_Aim of the exercise_
Transcribe the listing word for word.

_Source data_
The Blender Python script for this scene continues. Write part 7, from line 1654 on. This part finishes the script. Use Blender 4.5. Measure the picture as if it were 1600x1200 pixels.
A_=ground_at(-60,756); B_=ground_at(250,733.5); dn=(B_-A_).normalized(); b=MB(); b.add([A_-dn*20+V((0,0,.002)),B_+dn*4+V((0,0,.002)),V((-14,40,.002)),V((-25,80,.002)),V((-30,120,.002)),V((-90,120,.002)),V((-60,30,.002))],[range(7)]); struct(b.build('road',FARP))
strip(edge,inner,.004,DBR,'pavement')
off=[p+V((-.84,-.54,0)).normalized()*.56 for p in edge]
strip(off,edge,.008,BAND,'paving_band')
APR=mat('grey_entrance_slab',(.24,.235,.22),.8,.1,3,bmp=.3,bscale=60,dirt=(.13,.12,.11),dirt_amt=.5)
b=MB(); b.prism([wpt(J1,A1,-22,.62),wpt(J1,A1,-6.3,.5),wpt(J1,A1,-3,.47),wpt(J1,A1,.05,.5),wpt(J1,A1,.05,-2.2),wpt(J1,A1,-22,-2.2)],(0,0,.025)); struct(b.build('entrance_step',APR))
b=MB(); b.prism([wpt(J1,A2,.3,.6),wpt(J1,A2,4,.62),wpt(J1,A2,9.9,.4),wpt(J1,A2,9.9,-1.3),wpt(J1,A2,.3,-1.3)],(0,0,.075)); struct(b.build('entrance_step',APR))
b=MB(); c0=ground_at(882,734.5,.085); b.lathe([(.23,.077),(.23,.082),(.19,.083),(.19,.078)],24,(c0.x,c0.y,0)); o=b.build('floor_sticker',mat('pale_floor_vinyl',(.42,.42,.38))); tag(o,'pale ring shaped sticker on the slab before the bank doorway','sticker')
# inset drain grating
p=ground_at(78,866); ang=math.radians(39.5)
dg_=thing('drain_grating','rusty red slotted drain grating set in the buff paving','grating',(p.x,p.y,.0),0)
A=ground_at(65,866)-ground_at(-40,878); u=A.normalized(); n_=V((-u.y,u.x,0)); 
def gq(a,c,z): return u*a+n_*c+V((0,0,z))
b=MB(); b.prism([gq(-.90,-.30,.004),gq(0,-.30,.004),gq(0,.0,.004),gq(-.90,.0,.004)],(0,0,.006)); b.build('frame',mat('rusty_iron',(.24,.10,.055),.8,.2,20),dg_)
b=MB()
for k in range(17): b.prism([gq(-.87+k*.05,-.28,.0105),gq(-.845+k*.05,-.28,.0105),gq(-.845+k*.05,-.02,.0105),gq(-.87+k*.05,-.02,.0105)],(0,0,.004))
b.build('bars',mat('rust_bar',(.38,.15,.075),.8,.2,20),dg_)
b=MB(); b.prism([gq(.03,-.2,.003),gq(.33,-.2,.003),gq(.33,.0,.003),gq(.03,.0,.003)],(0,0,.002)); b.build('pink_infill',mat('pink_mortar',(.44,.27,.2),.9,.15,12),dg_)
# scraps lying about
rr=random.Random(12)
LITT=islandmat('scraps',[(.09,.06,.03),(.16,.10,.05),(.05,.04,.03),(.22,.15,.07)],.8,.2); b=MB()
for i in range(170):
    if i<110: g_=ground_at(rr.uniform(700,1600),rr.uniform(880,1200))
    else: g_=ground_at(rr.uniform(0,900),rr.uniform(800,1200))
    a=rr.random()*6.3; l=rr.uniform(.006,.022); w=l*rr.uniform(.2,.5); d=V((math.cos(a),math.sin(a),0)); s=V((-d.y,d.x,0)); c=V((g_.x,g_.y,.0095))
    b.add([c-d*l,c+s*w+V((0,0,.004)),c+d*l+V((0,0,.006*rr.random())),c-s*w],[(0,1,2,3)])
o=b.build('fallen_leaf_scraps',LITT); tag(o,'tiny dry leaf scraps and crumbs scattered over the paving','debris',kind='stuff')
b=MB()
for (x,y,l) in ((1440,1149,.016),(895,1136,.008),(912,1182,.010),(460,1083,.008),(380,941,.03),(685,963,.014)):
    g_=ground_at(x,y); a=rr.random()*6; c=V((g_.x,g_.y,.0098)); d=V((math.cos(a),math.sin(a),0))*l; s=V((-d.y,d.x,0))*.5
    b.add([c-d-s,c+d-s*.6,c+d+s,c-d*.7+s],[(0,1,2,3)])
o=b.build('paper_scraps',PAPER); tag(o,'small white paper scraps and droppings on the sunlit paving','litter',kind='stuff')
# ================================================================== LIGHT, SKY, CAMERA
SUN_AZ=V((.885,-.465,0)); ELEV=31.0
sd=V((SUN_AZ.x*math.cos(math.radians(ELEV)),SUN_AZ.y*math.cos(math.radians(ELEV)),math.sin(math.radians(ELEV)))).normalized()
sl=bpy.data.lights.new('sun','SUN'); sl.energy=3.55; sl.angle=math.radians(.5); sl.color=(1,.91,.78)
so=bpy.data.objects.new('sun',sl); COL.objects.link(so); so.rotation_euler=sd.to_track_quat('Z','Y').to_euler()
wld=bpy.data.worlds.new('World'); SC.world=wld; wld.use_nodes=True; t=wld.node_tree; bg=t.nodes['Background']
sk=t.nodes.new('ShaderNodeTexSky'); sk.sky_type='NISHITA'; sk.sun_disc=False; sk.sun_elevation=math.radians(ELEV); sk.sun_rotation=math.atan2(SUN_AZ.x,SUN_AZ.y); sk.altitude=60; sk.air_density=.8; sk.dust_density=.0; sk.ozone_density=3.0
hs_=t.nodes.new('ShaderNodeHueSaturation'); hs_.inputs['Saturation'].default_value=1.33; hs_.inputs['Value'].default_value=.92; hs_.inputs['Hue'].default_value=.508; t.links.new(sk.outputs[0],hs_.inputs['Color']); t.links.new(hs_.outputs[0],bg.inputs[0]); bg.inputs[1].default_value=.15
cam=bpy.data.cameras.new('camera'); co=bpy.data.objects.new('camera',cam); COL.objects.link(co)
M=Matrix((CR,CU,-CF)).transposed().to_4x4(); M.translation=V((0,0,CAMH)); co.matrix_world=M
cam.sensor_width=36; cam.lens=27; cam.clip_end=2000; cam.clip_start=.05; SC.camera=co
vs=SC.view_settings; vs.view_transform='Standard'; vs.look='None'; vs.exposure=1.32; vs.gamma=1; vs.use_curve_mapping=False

_Complete response_
The Blender Python script for this scene continues. Write part 7, from line 1654 on. This part finishes the script. Use Blender 4.5. Measure the picture as if it were 1600x1200 pixels.
A_=ground_at(-60,756); B_=ground_at(250,733.5); dn=(B_-A_).normalized(); b=MB(); b.add([A_-dn*20+V((0,0,.002)),B_+dn*4+V((0,0,.002)),V((-14,40,.002)),V((-25,80,.002)),V((-30,120,.002)),V((-90,120,.002)),V((-60,30,.002))],[range(7)]); struct(b.build('road',FARP))
strip(edge,inner,.004,DBR,'pavement')
off=[p+V((-.84,-.54,0)).normalized()*.56 for p in edge]
strip(off,edge,.008,BAND,'paving_band')
APR=mat('grey_entrance_slab',(.24,.235,.22),.8,.1,3,bmp=.3,bscale=60,dirt=(.13,.12,.11),dirt_amt=.5)
b=MB(); b.prism([wpt(J1,A1,-22,.62),wpt(J1,A1,-6.3,.5),wpt(J1,A1,-3,.47),wpt(J1,A1,.05,.5),wpt(J1,A1,.05,-2.2),wpt(J1,A1,-22,-2.2)],(0,0,.025)); struct(b.build('entrance_step',APR))
b=MB(); b.prism([wpt(J1,A2,.3,.6),wpt(J1,A2,4,.62),wpt(J1,A2,9.9,.4),wpt(J1,A2,9.9,-1.3),wpt(J1,A2,.3,-1.3)],(0,0,.075)); struct(b.build('entrance_step',APR))
b=MB(); c0=ground_at(882,734.5,.085); b.lathe([(.23,.077),(.23,.082),(.19,.083),(.19,.078)],24,(c0.x,c0.y,0)); o=b.build('floor_sticker',mat('pale_floor_vinyl',(.42,.42,.38))); tag(o,'pale ring shaped sticker on the slab before the bank doorway','sticker')
# inset drain grating
p=ground_at(78,866); ang=math.radians(39.5)
dg_=thing('drain_grating','rusty red slotted drain grating set in the buff paving','grating',(p.x,p.y,.0),0)
A=ground_at(65,866)-ground_at(-40,878); u=A.normalized(); n_=V((-u.y,u.x,0)); 
def gq(a,c,z): return u*a+n_*c+V((0,0,z))
b=MB(); b.prism([gq(-.90,-.30,.004),gq(0,-.30,.004),gq(0,.0,.004),gq(-.90,.0,.004)],(0,0,.006)); b.build('frame',mat('rusty_iron',(.24,.10,.055),.8,.2,20),dg_)
b=MB()
for k in range(17): b.prism([gq(-.87+k*.05,-.28,.0105),gq(-.845+k*.05,-.28,.0105),gq(-.845+k*.05,-.02,.0105),gq(-.87+k*.05,-.02,.0105)],(0,0,.004))
b.build('bars',mat('rust_bar',(.38,.15,.075),.8,.2,20),dg_)
b=MB(); b.prism([gq(.03,-.2,.003),gq(.33,-.2,.003),gq(.33,.0,.003),gq(.03,.0,.003)],(0,0,.002)); b.build('pink_infill',mat('pink_mortar',(.44,.27,.2),.9,.15,12),dg_)
# scraps lying about
rr=random.Random(12)
LITT=islandmat('scraps',[(.09,.06,.03),(.16,.10,.05),(.05,.04,.03),(.22,.15,.07)],.8,.2); b=MB()
for i in range(170):
    if i<110: g_=ground_at(rr.uniform(700,1600),rr.uniform(880,1200))
    else: g_=ground_at(rr.uniform(0,900),rr.uniform(800,1200))
    a=rr.random()*6.3; l=rr.uniform(.006,.022); w=l*rr.uniform(.2,.5); d=V((math.cos(a),math.sin(a),0)); s=V((-d.y,d.x,0)); c=V((g_.x,g_.y,.0095))
    b.add([c-d*l,c+s*w+V((0,0,.004)),c+d*l+V((0,0,.006*rr.random())),c-s*w],[(0,1,2,3)])
o=b.build('fallen_leaf_scraps',LITT); tag(o,'tiny dry leaf scraps and crumbs scattered over the paving','debris',kind='stuff')
b=MB()
for (x,y,l) in ((1440,1149,.016),(895,1136,.008),(912,1182,.010),(460,1083,.008),(380,941,.03),(685,963,.014)):
    g_=ground_at(x,y); a=rr.random()*6; c=V((g_.x,g_.y,.0098)); d=V((math.cos(a),math.sin(a),0))*l; s=V((-d.y,d.x,0))*.5
    b.add([c-d-s,c+d-s*.6,c+d+s,c-d*.7+s],[(0,1,2,3)])
o=b.build('paper_scraps',PAPER); tag(o,'small white paper scraps and droppings on the sunlit paving','litter',kind='stuff')
# ================================================================== LIGHT, SKY, CAMERA
SUN_AZ=V((.885,-.465,0)); ELEV=31.0
sd=V((SUN_AZ.x*math.cos(math.radians(ELEV)),SUN_AZ.y*math.cos(math.radians(ELEV)),math.sin(math.radians(ELEV)))).normalized()
sl=bpy.data.lights.new('sun','SUN'); sl.energy=3.55; sl.angle=math.radians(.5); sl.color=(1,.91,.78)
so=bpy.data.objects.new('sun',sl); COL.objects.link(so); so.rotation_euler=sd.to_track_quat('Z','Y').to_euler()
wld=bpy.data.worlds.new('World'); SC.world=wld; wld.use_nodes=True; t=wld.node_tree; bg=t.nodes['Background']
sk=t.nodes.new('ShaderNodeTexSky'); sk.sky_type='NISHITA'; sk.sun_disc=False; sk.sun_elevation=math.radians(ELEV); sk.sun_rotation=math.atan2(SUN_AZ.x,SUN_AZ.y); sk.altitude=60; sk.air_density=.8; sk.dust_density=.0; sk.ozone_density=3.0
hs_=t.nodes.new('ShaderNodeHueSaturation'); hs_.inputs['Saturation'].default_value=1.33; hs_.inputs['Value'].default_value=.92; hs_.inputs['Hue'].default_value=.508; t.links.new(sk.outputs[0],hs_.inputs['Color']); t.links.new(hs_.outputs[0],bg.inputs[0]); bg.inputs[1].default_value=.15
cam=bpy.data.cameras.new('camera'); co=bpy.data.objects.new('camera',cam); COL.objects.link(co)
M=Matrix((CR,CU,-CF)).transposed().to_4x4(); M.translation=V((0,0,CAMH)); co.matrix_world=M
cam.sensor_width=36; cam.lens=27; cam.clip_end=2000; cam.clip_start=.05; SC.camera=co
vs=SC.view_settings; vs.view_transform='Standard'; vs.look='None'; vs.exposure=1.32; vs.gamma=1; vs.use_curve_mapping=False